> **Dataset excerpts**
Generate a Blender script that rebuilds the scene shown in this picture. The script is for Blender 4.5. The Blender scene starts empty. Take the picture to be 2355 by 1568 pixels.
...
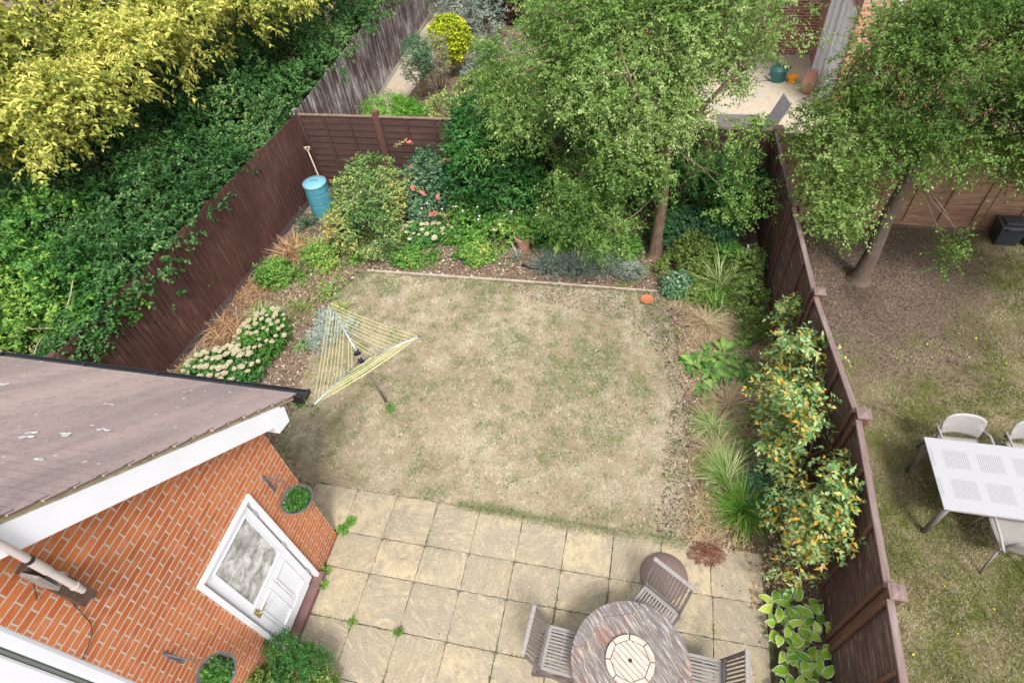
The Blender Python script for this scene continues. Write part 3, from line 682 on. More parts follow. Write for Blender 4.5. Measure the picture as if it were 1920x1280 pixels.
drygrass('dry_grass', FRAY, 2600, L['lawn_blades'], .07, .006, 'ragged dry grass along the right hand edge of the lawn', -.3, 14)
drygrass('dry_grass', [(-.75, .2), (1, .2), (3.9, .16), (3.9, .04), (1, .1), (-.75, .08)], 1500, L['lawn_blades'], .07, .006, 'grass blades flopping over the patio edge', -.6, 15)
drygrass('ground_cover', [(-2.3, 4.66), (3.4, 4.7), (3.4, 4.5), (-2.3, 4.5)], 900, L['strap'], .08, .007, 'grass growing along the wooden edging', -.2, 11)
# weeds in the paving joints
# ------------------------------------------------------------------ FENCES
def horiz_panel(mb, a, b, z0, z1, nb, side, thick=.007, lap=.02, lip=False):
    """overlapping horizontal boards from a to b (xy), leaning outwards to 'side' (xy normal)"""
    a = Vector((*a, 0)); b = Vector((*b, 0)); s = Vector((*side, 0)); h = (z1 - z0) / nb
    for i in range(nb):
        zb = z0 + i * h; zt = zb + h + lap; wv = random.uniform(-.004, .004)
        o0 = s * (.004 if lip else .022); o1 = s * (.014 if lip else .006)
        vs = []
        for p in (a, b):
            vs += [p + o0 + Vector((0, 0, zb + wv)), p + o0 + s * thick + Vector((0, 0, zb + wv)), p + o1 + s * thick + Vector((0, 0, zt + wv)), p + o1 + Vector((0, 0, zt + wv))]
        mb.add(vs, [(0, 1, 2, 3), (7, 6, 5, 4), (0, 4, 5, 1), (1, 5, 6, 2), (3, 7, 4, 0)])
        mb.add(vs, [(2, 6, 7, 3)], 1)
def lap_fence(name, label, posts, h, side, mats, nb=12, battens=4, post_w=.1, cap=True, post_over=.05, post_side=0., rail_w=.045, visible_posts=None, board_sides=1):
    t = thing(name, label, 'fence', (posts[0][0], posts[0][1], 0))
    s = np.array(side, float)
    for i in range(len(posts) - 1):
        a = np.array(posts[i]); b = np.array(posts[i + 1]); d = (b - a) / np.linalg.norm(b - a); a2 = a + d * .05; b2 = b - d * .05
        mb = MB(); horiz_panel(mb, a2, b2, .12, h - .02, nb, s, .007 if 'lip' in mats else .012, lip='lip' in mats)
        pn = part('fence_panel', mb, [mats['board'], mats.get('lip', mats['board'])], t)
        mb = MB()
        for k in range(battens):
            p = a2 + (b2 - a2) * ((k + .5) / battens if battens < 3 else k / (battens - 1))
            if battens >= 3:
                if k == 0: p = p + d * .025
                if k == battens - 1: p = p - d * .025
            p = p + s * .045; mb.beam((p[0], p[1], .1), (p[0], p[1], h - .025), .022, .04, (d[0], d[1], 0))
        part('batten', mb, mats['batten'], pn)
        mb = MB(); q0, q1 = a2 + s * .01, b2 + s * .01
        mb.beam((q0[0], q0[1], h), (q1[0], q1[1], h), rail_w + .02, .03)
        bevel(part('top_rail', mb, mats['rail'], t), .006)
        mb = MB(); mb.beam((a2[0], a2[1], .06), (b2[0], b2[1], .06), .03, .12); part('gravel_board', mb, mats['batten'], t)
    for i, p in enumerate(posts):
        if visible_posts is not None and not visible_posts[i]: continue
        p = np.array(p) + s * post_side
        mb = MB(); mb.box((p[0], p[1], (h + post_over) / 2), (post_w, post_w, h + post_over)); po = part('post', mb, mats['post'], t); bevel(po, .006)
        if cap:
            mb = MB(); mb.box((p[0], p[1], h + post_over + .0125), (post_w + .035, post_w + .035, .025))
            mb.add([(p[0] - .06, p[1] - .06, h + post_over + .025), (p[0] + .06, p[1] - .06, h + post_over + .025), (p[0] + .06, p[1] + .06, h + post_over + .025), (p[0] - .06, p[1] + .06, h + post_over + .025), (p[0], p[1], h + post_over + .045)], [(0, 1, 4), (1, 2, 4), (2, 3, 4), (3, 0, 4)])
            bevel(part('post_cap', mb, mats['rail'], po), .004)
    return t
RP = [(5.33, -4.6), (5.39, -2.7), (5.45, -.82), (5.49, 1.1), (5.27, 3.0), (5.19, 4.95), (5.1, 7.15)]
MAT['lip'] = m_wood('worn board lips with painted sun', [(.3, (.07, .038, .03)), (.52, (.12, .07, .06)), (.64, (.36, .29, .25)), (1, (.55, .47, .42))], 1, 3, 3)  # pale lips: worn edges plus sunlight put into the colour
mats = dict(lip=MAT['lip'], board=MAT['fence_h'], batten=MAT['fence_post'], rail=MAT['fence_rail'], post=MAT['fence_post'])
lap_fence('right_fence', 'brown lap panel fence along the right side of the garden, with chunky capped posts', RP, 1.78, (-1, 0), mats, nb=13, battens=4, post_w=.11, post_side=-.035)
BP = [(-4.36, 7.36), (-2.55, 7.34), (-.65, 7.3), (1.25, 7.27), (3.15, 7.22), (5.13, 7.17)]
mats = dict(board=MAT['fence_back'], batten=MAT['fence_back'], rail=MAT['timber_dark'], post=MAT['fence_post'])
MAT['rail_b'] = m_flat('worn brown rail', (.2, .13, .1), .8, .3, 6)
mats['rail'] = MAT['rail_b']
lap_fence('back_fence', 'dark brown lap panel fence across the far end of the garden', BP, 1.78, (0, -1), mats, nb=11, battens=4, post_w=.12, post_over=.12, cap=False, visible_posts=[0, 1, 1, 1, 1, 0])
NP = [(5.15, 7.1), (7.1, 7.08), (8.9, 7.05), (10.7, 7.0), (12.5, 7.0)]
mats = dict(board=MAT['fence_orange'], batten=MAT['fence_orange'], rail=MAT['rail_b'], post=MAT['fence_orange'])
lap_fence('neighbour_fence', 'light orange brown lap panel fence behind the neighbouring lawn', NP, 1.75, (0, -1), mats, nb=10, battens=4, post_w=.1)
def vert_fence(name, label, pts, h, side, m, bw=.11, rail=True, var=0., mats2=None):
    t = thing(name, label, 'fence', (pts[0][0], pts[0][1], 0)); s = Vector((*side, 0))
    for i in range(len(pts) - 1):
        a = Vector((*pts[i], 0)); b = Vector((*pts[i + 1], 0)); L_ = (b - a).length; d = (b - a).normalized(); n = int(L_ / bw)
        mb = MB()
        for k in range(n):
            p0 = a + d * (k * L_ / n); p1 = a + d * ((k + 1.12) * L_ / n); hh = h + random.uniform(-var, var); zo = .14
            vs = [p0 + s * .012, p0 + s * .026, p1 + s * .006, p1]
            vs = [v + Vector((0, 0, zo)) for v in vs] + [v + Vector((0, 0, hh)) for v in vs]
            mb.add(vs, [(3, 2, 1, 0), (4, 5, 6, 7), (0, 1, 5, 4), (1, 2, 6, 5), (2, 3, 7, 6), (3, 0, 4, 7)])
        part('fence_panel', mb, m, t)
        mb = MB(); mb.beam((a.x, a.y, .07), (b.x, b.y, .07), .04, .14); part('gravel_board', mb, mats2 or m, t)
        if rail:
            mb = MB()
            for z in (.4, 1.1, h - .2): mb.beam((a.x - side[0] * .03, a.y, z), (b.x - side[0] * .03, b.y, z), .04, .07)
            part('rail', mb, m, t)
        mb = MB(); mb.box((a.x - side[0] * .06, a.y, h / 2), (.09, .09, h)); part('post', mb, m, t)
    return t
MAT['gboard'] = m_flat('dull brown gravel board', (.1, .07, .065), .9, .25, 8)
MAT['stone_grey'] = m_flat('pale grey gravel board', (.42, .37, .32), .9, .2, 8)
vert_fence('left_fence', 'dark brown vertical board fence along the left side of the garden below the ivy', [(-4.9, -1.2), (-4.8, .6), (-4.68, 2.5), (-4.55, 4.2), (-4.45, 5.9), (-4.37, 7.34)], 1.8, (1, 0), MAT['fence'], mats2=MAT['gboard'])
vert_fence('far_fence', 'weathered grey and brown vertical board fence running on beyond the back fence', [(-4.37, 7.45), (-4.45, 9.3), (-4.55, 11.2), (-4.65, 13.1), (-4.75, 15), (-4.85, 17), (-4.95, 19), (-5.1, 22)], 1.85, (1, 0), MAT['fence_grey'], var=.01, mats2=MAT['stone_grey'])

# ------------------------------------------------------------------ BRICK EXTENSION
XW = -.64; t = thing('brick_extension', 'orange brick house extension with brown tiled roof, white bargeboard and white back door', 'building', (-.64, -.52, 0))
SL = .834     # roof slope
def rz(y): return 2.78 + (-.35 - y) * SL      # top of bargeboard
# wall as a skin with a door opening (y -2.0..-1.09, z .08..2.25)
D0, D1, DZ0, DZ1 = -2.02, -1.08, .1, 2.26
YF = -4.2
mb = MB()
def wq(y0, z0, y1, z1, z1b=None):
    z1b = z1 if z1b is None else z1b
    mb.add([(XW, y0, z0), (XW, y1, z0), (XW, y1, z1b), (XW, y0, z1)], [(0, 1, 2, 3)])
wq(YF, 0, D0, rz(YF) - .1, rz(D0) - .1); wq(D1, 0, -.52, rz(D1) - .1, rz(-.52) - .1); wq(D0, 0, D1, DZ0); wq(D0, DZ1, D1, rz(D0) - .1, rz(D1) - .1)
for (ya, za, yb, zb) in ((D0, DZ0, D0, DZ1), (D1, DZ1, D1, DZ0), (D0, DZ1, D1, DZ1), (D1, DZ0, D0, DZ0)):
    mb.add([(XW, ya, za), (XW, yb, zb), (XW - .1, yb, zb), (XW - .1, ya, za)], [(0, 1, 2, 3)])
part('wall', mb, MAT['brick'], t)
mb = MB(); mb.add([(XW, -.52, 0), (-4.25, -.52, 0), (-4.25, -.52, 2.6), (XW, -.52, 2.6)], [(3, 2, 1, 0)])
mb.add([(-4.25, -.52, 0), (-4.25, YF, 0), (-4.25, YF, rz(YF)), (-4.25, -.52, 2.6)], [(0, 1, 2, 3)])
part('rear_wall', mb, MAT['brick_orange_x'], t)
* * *
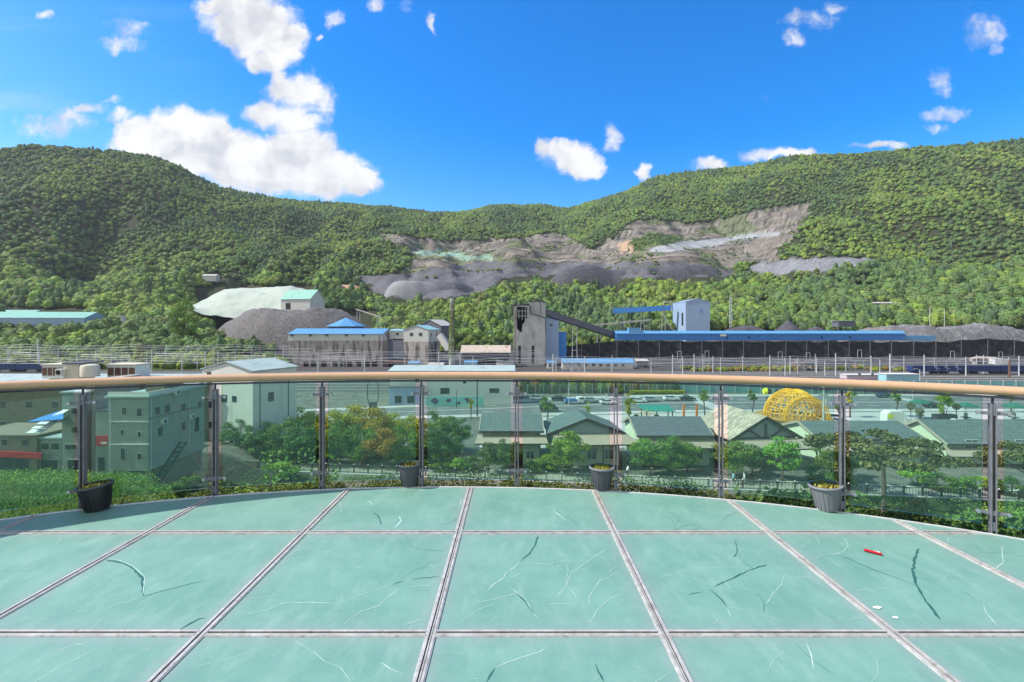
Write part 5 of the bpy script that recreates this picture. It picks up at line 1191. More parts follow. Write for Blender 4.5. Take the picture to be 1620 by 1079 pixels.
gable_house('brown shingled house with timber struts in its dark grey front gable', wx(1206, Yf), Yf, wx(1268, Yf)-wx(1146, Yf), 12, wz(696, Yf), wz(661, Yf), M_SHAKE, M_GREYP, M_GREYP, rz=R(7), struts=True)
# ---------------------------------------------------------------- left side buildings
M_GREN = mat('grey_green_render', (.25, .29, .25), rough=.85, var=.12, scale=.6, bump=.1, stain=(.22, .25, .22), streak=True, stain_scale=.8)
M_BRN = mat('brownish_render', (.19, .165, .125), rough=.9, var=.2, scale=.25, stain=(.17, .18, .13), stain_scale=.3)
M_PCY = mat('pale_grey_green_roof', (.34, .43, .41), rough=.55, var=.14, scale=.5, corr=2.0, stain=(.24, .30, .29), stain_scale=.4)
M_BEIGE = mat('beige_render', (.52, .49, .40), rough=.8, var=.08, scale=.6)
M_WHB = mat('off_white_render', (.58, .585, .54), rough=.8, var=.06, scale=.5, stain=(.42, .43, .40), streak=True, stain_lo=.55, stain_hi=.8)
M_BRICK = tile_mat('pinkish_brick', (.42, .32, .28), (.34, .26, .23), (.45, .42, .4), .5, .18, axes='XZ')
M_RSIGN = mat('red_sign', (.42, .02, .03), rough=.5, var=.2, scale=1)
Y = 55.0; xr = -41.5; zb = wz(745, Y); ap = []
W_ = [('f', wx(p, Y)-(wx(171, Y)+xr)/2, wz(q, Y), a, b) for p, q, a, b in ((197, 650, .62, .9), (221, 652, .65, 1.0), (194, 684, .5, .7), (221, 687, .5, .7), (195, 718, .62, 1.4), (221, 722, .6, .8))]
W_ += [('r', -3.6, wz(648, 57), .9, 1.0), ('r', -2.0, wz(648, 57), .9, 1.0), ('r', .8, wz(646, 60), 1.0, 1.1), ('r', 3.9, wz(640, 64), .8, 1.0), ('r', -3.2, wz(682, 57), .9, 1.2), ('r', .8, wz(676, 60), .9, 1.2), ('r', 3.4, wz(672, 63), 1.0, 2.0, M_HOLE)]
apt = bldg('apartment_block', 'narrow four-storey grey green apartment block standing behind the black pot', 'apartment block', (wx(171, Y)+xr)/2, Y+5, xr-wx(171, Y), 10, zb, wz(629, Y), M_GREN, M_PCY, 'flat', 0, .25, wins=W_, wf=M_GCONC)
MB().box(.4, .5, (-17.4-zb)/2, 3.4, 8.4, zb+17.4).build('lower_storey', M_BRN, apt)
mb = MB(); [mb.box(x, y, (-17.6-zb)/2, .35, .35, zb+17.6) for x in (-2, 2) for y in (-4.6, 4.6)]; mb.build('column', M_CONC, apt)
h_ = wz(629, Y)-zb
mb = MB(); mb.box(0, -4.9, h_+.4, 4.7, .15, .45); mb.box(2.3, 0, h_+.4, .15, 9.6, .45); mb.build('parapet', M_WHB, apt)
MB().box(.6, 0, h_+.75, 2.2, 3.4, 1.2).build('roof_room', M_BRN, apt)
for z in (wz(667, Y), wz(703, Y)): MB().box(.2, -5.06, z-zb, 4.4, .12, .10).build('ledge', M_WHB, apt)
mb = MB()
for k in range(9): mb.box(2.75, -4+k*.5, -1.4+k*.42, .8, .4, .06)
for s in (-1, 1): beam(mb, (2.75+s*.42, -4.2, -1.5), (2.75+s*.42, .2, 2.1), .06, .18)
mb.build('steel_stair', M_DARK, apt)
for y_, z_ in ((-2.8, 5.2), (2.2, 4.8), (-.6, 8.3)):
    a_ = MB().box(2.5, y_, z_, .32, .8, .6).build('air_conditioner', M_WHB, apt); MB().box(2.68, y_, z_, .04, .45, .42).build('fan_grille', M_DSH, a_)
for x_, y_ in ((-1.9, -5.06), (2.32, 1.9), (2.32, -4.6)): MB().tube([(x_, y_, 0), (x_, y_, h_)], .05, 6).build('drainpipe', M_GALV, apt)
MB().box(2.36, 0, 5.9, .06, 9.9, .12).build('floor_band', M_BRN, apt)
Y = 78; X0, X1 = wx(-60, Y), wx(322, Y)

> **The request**
Scan the lines for the string "this". Pick out every line that has it.

> **The answer**
Generate a Blender script that rebuilds the scene shown in this picture. The script is for Blender 4.5. The Blender scene starts empty. Take the picture to be 2355 by 1568 pixels.
The Blender Python script for this scene continues. Write part 3, from line 682 on. More parts follow. Write for Blender 4.5. Measure the picture as if it were 1920x1280 pixels.
Write part 5 of the bpy script that recreates this picture. It picks up at line 1191. More parts follow. Write for Blender 4.5. Take the picture to be 1620 by 1079 pixels.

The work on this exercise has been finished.